Winter with her great frosted moons, her brilliance, her quiet, her utter stillness reminds me that there are old enchantments lurking at the edges of our vision, but we need to awaken them and bring them back full and breathing, so they can remind us that we are magic, that life itself is magic. It is a part of my job, to walk those edge places, be they hedgerow or heath, forest or tide line, and find the still, small enchantments that wait there, and make them into quilt blocks, and word paintings, travel-weary caravans and the conversation of friends around an ancient fire. It is a liminal space, both haunted and visceral, this territory of the storyteller.

The vardo was warm when I went back in, but I was chilled and got into the bed swiftly, relishing the rough linen of the blankets and the luxurious warmth of the quilt. I was tired but could not settle, and it seemed Zuza sensed my restlessness for she spoke then. 

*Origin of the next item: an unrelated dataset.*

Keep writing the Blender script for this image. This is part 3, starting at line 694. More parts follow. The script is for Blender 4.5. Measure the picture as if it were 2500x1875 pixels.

   “Would you like me to tell you a story?” 

   “I’m not a baby,” I said, a little indignant, though there was part of me which longed for a story from this woman’s lips. 

   “Child, a body is never too old for a story. I love a story, if it is told right. Now, would you like a story?” 


   When she began, her voice changed and became something other, like an ephemeral body with a foot in this world, and the other in the world of the tale. It was a trait I found in every gifted storyteller I ran across in my life, this ability to inhabit two places at once.’

Fr. The Long Road copyright 2017 Cindy Brandner






3 thoughts on “Of Golden Moons and Firelight

  1. So very beautifully said. You are an artist and paint for me with your words. Cindy, wish I could express what you do for me with your gift! I have m.s., disability, lost most of my life. You give me so much & allow me to look away from myself & to your wonderful characters & their lives. Even your posts give me much. Thank you, never stop. Please! God bless you for giving me so much.

    • Hi Carole- I think you’ve expressed it very well- you brought tears to my eyes. If what I do gives you a bit of escape then I know I am doing what I’m meant to. You’re so welcome, btw. It’s truly a blessing and gift to me to have such wonderful and appreciative readers.

  2. How do you do that? Make this quiet Season so real, I can feel it inside of me now. A cottage with a peat fire is my sanctuary, I know I will sit by one again and feel peace.